## Begin

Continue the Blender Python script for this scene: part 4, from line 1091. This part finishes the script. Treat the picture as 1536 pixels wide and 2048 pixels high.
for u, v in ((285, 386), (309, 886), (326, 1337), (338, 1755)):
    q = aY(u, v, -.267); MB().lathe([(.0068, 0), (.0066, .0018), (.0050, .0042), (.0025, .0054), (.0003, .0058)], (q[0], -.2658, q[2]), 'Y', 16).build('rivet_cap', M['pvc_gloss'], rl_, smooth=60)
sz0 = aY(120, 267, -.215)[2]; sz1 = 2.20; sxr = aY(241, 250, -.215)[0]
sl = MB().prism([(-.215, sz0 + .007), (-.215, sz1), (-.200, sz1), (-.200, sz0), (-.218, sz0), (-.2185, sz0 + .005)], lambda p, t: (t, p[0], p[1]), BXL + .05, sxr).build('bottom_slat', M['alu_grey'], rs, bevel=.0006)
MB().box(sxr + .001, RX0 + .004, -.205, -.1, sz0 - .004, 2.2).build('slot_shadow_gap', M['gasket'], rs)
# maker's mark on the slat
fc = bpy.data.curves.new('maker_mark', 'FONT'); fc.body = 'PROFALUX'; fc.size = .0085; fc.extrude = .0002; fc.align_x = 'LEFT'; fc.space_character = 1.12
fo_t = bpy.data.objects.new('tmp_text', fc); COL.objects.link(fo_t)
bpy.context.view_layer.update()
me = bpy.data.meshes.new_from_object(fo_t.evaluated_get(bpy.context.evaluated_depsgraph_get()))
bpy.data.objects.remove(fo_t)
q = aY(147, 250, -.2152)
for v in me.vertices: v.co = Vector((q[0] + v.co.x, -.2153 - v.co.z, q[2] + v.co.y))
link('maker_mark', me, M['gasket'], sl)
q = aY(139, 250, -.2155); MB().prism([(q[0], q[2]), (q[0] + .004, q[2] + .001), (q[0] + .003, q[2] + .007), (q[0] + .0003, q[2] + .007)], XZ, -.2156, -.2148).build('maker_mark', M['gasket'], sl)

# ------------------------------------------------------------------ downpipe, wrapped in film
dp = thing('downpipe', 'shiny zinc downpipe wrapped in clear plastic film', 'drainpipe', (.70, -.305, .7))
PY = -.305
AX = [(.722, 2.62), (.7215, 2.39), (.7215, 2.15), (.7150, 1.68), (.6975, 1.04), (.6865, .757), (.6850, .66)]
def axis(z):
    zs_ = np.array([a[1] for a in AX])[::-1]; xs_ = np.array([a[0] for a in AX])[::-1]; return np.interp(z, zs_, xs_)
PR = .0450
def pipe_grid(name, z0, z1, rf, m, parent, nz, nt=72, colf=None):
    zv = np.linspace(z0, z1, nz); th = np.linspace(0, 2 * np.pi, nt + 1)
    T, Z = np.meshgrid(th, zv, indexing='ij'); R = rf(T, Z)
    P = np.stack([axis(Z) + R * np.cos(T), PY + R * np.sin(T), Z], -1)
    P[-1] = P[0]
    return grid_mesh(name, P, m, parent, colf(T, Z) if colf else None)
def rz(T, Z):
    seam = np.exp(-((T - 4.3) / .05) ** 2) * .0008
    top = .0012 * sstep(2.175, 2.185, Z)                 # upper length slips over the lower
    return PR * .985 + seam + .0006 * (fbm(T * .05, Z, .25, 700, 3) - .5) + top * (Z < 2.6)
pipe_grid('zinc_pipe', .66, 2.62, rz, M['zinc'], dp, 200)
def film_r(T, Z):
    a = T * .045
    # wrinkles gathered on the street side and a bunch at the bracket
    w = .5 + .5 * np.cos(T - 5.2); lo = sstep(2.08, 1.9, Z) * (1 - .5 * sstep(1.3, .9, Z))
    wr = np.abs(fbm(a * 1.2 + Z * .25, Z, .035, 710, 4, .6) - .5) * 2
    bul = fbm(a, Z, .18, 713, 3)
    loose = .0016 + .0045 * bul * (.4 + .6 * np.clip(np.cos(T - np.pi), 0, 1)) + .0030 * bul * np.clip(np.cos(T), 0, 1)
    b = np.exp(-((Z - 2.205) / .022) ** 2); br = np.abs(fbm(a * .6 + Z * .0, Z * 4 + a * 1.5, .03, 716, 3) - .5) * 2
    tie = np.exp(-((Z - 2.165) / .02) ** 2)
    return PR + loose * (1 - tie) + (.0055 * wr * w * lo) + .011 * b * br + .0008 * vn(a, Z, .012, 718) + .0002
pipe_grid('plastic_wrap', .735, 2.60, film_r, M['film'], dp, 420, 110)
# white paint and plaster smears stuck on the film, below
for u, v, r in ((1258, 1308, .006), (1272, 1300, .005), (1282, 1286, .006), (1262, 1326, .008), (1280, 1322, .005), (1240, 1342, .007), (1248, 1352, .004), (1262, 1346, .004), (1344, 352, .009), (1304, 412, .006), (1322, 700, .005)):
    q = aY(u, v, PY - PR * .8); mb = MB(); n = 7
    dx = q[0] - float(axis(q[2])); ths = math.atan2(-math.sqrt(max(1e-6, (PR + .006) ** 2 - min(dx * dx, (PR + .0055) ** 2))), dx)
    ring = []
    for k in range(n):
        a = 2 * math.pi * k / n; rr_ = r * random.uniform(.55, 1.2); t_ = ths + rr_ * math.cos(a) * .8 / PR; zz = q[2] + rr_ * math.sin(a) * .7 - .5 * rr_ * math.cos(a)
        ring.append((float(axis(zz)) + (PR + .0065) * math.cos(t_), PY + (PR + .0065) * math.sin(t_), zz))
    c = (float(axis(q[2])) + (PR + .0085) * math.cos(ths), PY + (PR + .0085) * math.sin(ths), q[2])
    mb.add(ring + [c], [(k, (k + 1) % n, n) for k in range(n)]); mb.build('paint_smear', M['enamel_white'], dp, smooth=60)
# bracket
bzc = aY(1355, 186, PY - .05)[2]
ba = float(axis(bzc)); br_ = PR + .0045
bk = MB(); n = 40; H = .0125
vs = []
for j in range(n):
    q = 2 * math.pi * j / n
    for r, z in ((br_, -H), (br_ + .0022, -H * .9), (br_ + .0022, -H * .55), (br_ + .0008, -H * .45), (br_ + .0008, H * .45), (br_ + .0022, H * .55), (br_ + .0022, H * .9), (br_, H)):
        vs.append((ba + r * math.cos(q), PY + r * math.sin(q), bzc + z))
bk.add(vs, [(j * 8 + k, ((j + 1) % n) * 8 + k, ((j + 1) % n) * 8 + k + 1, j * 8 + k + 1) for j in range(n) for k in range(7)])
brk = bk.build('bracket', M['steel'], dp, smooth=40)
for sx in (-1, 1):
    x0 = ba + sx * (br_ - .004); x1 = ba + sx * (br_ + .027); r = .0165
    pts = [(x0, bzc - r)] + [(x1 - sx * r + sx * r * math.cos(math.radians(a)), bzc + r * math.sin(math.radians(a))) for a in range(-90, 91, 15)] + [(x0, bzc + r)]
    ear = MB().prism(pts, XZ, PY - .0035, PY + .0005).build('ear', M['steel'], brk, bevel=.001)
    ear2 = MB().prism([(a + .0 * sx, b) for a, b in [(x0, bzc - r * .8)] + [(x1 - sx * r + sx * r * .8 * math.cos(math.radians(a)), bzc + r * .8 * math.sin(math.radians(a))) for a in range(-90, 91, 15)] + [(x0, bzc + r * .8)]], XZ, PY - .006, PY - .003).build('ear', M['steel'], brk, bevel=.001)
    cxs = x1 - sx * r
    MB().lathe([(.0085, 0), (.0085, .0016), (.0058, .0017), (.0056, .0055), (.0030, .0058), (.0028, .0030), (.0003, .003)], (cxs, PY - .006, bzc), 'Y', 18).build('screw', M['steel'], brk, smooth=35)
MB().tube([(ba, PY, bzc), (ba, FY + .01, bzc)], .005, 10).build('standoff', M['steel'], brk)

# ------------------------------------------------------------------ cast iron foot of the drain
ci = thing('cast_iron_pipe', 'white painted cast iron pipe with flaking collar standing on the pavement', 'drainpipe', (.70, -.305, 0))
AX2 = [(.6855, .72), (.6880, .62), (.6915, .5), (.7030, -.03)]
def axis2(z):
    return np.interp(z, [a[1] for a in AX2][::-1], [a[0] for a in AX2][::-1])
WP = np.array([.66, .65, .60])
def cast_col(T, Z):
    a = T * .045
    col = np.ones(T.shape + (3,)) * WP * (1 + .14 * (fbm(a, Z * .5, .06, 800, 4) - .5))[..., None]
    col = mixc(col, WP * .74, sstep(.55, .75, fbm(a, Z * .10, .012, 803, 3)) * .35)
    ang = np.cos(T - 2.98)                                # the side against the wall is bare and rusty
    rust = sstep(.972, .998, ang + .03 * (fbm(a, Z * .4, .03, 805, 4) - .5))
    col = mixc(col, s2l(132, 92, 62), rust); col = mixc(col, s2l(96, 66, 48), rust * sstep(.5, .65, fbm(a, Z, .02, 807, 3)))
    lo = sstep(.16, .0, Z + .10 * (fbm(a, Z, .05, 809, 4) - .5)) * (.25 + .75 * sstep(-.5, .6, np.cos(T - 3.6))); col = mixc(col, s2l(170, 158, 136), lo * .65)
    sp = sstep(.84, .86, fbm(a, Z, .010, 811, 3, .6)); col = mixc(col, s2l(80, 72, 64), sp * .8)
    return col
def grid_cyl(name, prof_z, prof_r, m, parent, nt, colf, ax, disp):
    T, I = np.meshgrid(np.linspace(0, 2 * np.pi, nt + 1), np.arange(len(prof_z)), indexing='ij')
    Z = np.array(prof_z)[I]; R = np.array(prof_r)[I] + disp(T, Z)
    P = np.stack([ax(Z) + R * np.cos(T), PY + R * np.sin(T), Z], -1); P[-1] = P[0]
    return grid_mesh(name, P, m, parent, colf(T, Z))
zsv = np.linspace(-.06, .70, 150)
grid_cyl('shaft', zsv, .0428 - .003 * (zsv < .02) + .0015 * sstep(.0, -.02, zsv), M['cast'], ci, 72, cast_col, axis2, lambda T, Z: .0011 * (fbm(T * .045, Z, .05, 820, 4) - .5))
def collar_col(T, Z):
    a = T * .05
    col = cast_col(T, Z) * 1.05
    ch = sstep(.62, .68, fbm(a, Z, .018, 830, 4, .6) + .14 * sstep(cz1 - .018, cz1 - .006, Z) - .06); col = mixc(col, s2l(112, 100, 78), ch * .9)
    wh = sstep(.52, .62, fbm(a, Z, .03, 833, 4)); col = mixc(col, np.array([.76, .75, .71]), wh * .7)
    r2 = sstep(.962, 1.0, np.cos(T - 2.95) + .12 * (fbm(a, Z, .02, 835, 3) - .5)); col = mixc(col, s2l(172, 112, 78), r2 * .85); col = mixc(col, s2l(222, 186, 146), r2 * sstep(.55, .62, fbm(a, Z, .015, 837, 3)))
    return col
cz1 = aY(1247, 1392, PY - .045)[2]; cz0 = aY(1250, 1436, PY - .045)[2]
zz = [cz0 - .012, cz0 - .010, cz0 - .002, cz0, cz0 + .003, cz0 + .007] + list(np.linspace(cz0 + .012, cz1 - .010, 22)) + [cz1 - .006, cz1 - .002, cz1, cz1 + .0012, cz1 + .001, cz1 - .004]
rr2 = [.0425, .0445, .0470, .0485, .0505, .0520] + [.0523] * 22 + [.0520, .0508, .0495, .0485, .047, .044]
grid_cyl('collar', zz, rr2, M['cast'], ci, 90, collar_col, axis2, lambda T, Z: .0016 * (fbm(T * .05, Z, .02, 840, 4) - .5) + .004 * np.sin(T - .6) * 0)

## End

▸ WHAT IS REQUIRED:
Print only the lines from the top of the data above down to the line holding "q = aY(139, 250, -.2155);", inclusive.

▸ COMPLETED EXERCISE:
Continue the Blender Python script for this scene: part 4, from line 1091. This part finishes the script. Treat the picture as 1536 pixels wide and 2048 pixels high.
for u, v in ((285, 386), (309, 886), (326, 1337), (338, 1755)):
    q = aY(u, v, -.267); MB().lathe([(.0068, 0), (.0066, .0018), (.0050, .0042), (.0025, .0054), (.0003, .0058)], (q[0], -.2658, q[2]), 'Y', 16).build('rivet_cap', M['pvc_gloss'], rl_, smooth=60)
sz0 = aY(120, 267, -.215)[2]; sz1 = 2.20; sxr = aY(241, 250, -.215)[0]
sl = MB().prism([(-.215, sz0 + .007), (-.215, sz1), (-.200, sz1), (-.200, sz0), (-.218, sz0), (-.2185, sz0 + .005)], lambda p, t: (t, p[0], p[1]), BXL + .05, sxr).build('bottom_slat', M['alu_grey'], rs, bevel=.0006)
MB().box(sxr + .001, RX0 + .004, -.205, -.1, sz0 - .004, 2.2).build('slot_shadow_gap', M['gasket'], rs)
# maker's mark on the slat
fc = bpy.data.curves.new('maker_mark', 'FONT'); fc.body = 'PROFALUX'; fc.size = .0085; fc.extrude = .0002; fc.align_x = 'LEFT'; fc.space_character = 1.12
fo_t = bpy.data.objects.new('tmp_text', fc); COL.objects.link(fo_t)
bpy.context.view_layer.update()
me = bpy.data.meshes.new_from_object(fo_t.evaluated_get(bpy.context.evaluated_depsgraph_get()))
bpy.data.objects.remove(fo_t)
q = aY(147, 250, -.2152)
for v in me.vertices: v.co = Vector((q[0] + v.co.x, -.2153 - v.co.z, q[2] + v.co.y))
link('maker_mark', me, M['gasket'], sl)
q = aY(139, 250, -.2155); MB().prism([(q[0], q[2]), (q[0] + .004, q[2] + .001), (q[0] + .003, q[2] + .007), (q[0] + .0003, q[2] + .007)], XZ, -.2156, -.2148).build('maker_mark', M['gasket'], sl)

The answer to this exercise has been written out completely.